**WHAT NEEDS TO BE DONE:**
Using the data below, return the stretch from the line that contains "Generate a Blender" through the line that contains "random.seed(7)", both included, exactly as it stands and nothing beyond it.
## BEGIN EXERCISE INPUTS
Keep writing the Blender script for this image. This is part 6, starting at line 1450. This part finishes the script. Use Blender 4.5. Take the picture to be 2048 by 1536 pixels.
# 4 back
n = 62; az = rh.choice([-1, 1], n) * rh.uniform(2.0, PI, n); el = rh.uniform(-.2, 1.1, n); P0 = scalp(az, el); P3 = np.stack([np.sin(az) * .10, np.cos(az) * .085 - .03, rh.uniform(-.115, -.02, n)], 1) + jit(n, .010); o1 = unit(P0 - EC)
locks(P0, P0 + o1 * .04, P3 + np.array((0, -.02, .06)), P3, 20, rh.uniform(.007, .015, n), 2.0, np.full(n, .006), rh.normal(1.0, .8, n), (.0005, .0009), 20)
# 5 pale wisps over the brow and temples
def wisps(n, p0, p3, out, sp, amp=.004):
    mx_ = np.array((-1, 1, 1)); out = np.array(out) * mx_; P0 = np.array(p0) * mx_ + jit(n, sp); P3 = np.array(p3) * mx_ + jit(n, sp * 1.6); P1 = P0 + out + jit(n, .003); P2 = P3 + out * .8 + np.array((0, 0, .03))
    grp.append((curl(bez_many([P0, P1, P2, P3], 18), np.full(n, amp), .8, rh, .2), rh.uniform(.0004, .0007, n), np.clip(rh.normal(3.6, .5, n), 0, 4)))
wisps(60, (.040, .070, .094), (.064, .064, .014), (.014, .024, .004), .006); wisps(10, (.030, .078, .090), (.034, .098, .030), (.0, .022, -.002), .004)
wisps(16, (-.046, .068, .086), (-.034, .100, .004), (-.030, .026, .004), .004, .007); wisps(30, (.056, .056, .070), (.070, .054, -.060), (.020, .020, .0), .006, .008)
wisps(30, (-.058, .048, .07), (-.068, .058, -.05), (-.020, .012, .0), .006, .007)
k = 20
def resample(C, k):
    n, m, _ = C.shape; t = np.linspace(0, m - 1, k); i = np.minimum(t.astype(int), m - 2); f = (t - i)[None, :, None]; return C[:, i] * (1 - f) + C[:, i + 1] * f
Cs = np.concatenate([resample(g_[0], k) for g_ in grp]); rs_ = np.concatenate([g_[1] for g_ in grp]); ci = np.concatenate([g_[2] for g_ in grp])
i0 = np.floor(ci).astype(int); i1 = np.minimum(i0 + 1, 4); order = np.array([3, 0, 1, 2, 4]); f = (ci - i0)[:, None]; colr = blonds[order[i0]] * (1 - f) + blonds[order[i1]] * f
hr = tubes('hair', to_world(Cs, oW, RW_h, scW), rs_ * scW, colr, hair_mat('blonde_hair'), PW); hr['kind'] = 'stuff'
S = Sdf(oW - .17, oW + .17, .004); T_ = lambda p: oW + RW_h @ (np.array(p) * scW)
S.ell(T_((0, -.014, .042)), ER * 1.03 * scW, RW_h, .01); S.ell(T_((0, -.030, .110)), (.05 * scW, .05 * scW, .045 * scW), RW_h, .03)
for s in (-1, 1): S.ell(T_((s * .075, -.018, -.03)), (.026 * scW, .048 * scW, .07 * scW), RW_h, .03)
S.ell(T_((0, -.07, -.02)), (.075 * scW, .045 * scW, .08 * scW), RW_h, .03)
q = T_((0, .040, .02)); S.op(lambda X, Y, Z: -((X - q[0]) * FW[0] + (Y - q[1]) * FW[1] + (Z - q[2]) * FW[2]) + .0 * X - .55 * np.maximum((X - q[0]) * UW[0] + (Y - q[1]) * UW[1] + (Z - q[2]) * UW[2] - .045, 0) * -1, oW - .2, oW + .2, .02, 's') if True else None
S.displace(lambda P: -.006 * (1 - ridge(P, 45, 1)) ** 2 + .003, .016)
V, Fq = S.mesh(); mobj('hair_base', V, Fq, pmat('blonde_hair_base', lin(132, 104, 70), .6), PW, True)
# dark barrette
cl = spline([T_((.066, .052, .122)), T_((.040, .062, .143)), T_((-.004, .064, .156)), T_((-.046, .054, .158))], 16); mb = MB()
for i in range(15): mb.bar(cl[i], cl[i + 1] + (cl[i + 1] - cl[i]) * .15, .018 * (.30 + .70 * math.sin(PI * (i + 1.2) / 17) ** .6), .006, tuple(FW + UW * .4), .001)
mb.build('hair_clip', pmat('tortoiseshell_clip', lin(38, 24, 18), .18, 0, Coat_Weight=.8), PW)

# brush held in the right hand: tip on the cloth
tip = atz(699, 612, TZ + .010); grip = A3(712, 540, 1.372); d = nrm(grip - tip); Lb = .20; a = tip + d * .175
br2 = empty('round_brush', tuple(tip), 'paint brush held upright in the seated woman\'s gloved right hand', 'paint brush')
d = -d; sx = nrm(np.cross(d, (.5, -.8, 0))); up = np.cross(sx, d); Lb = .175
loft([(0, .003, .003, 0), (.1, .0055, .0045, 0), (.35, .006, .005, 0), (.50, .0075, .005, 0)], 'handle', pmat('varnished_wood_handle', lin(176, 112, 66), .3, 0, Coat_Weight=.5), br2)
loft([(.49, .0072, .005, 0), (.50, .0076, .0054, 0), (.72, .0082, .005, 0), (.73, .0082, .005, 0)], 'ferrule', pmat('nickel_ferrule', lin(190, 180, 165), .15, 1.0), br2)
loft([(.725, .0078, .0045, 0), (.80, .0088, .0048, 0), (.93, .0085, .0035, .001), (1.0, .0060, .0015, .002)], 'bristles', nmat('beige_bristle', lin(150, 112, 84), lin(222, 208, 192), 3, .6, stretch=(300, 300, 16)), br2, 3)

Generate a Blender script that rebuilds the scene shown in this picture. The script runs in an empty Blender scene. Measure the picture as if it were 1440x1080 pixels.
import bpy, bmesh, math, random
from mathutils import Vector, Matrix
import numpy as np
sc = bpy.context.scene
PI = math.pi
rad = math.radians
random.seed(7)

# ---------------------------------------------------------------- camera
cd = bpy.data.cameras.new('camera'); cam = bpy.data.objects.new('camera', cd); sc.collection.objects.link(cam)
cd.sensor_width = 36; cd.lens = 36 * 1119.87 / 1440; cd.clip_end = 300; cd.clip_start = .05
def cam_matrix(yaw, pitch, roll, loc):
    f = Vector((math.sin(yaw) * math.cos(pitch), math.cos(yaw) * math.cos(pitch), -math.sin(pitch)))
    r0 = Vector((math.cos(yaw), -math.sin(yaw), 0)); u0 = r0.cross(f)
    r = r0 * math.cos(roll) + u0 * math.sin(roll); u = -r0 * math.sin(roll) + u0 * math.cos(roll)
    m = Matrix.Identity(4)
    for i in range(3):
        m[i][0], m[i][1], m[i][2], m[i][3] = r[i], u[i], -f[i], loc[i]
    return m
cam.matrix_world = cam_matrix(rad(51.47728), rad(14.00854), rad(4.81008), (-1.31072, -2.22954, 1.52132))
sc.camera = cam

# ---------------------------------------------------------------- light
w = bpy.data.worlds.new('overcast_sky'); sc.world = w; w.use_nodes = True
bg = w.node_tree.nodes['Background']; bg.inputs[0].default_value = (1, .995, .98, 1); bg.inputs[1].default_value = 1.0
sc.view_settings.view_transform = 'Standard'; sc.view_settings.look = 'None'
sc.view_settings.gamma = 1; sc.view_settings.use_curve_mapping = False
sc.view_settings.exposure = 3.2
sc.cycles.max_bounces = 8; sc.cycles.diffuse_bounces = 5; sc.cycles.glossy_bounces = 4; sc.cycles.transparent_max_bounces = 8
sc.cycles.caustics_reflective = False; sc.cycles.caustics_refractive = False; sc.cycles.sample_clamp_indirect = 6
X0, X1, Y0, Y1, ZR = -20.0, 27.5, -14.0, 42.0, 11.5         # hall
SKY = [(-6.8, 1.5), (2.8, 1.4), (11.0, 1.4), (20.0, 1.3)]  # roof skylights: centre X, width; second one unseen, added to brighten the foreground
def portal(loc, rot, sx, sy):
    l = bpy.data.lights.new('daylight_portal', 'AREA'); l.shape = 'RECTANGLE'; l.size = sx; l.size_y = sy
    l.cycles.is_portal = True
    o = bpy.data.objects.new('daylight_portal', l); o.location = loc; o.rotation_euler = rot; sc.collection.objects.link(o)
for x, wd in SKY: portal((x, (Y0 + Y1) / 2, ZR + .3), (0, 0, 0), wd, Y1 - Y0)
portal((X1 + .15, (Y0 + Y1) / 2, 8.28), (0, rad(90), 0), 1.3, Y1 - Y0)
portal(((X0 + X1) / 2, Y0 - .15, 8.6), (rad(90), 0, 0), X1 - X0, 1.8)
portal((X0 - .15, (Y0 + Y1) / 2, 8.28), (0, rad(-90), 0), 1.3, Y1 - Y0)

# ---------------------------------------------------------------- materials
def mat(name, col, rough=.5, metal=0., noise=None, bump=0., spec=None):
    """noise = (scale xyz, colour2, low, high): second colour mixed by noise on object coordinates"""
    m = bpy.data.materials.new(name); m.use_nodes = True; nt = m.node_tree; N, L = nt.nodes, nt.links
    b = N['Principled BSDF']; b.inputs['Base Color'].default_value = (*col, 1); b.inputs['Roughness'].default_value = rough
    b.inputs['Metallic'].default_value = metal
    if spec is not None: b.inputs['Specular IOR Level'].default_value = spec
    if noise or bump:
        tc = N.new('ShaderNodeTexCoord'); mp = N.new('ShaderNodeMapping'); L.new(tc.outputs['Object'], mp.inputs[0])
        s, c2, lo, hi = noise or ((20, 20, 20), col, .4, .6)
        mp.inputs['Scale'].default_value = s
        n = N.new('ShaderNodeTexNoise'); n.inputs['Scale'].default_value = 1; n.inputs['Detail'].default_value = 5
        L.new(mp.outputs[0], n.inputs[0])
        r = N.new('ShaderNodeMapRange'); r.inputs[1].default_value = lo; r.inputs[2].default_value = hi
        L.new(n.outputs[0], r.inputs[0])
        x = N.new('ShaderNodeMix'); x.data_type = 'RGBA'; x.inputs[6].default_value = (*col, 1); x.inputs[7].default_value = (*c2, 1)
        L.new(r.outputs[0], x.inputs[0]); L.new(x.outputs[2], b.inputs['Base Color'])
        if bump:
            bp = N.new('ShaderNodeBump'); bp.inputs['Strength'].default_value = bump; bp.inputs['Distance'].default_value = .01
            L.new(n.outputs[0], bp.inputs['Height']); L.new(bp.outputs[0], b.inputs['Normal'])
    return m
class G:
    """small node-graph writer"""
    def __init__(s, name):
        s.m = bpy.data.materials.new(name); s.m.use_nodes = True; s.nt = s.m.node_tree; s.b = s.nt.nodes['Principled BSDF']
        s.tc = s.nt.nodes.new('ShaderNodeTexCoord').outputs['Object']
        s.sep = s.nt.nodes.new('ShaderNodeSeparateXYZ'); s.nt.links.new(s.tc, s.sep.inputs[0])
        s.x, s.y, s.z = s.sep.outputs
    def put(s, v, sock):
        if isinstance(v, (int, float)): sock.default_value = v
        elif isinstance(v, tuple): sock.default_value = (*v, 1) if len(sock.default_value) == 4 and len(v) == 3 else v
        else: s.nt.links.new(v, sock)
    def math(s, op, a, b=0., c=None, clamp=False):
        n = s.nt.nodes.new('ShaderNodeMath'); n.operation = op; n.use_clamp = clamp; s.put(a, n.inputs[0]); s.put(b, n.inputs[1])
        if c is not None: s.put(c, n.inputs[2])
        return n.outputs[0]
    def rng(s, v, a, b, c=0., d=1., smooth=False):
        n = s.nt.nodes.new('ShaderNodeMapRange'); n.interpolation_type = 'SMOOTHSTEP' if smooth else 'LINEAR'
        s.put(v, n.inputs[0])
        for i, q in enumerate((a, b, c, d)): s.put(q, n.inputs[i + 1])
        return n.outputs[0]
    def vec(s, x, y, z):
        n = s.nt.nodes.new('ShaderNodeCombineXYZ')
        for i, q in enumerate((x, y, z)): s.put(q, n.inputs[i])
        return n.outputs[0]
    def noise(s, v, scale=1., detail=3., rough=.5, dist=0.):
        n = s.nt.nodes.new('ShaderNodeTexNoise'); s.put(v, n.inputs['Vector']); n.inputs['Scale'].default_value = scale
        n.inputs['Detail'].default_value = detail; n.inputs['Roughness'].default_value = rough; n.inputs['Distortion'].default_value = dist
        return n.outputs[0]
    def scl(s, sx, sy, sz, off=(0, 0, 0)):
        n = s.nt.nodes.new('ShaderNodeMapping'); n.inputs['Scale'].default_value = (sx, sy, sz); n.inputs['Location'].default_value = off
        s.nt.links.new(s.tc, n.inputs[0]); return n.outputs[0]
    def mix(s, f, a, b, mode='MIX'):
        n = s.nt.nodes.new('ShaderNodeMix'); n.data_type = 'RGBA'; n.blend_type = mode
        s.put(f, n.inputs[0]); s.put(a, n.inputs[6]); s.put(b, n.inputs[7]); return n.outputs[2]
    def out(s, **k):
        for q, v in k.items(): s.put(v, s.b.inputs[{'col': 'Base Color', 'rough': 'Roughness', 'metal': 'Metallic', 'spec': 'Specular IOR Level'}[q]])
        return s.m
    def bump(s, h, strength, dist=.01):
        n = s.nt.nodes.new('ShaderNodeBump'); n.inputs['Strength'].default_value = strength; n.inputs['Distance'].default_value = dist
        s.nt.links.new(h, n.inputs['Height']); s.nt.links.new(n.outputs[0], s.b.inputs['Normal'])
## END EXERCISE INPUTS
**REPLY TO THE EXERCISE:**
Generate a Blender script that rebuilds the scene shown in this picture. The script runs in an empty Blender scene. Measure the picture as if it were 1440x1080 pixels.
import bpy, bmesh, math, random
from mathutils import Vector, Matrix
import numpy as np
sc = bpy.context.scene
PI = math.pi
rad = math.radians
random.seed(7)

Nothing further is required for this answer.